Learning history at age 12, I did not understand how or why people would willingly enter those boxcars.. Now at age 65, we are living how tbat was accomplished.
Private ownership of guns was how we became free under the regulation of a well-armed militia. That need for national defense and protection ended with the Civil War when the US issued arms to its militia. In fact, private gun ownership is what armed out enemy in that conflict. No nation that controlled domestic individual gun ownership — not even radically controlled it — has been invaded by an individually well-armed force. There is NO threat for America to fall undefended (see our national defense budget). Furthermore it is the unregulated over-armed private militias that pose the threat to US security thanks to the modern interpretation of the Second Amendment. America will fall to the Second Amendment — not be saved by it.

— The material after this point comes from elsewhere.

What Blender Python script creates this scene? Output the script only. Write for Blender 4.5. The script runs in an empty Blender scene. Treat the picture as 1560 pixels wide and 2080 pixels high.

But you dodge my question: what is the purpose of guns? Your discussion points to the obvious answer — they are designed to kill people. Why do conservatives have such a hard time acknowledging the evidence that the presence of guns is directly proportional to UNINTENDED and UNWANTED deaths by guns. Guns in a household are more likely to kill a member of the household than thwart a home invasion. But again, conservatives not only turn a blind eye to the data, they forbid even the collection of that data.
O, I suppose everyone here with a little age has had someone close to them killed by a gun. I sure have. War, suicides, and a mass shooting.
What is the purpose of guns? That varies with any individual.
If you don’t like guns or are afraid to own one, don’t have any. As for me and many others, we will continue to follow the Constitution and exercise our rights.
Dave, I only wish “don’t own one or don’t have any” was enough to remove guns from my concern. It’s those OTHER people’s guns that have been doing all the damage. Nowhere is safe BECAUSE of the proliferation of profit demanded by gun manufacturers and sold to gullible conservatives. I only wish I had the option to opt out of the per valiance go gun violence. Again the purpose does NOT vary with the individual: guns are made to kill.
Or let me frame it this way, Dave: in 2021, 48,830 people in the US were killed by guns. How many of them were “supposed” to be? How many correct applications of your tool offset this number?
Guns are not a problem?
If there were no guns there would be no gun deaths.
Keep the “gun huggers” up there in your own space, flatlanders, if that’s what makes you “feel” safe. We’ll do what we choose to do to help us “feel” safe. It’s not a “long barrel” contest. Gun huggers DO tend to be those boys who weren’t good in sports, though.
– Two new gun laws that are set to go into effect in Colorado on Sunday will institute a three-day waiting period for purchases and make it easier for victims and their families to sue gun manufacturers and dealers.
The laws, passed by the legislature in April, were among several gun-violence prevention measures signed into law by Gov. Jared Polis this year. Lawmakers also passed a bill expanding the state’s red-flag law, which has already taken effect, plus a fourth measure that generally will require a person to be 21 or older to buy a gun. A federal judge has temporarily blocked that minimum age law amid an ongoing legal challenge. – DenverPost
The large and active sub culture of middle age white men owning high powered, combat style automatic rifles and sharing right wing political viewpoints aligned with Donald Trump attracts people with a screw loose upstairs who find refuge and kinship by joining loose affiliations with others who have similar interests. This substantial number of folks, who were largely uninvolved in politics, especially Party Politics until 10 years ago is potentially dangerous to us all on a personal level. They are obsessive and irrational. They are a threat to our democratic system.
It’s impossible to know whether she believes a single word she mouths or just reads the script to the coached cadence. Who knows? With those lips Fox must be wet with the chance to buy her drinks and punch her ticket to paradise.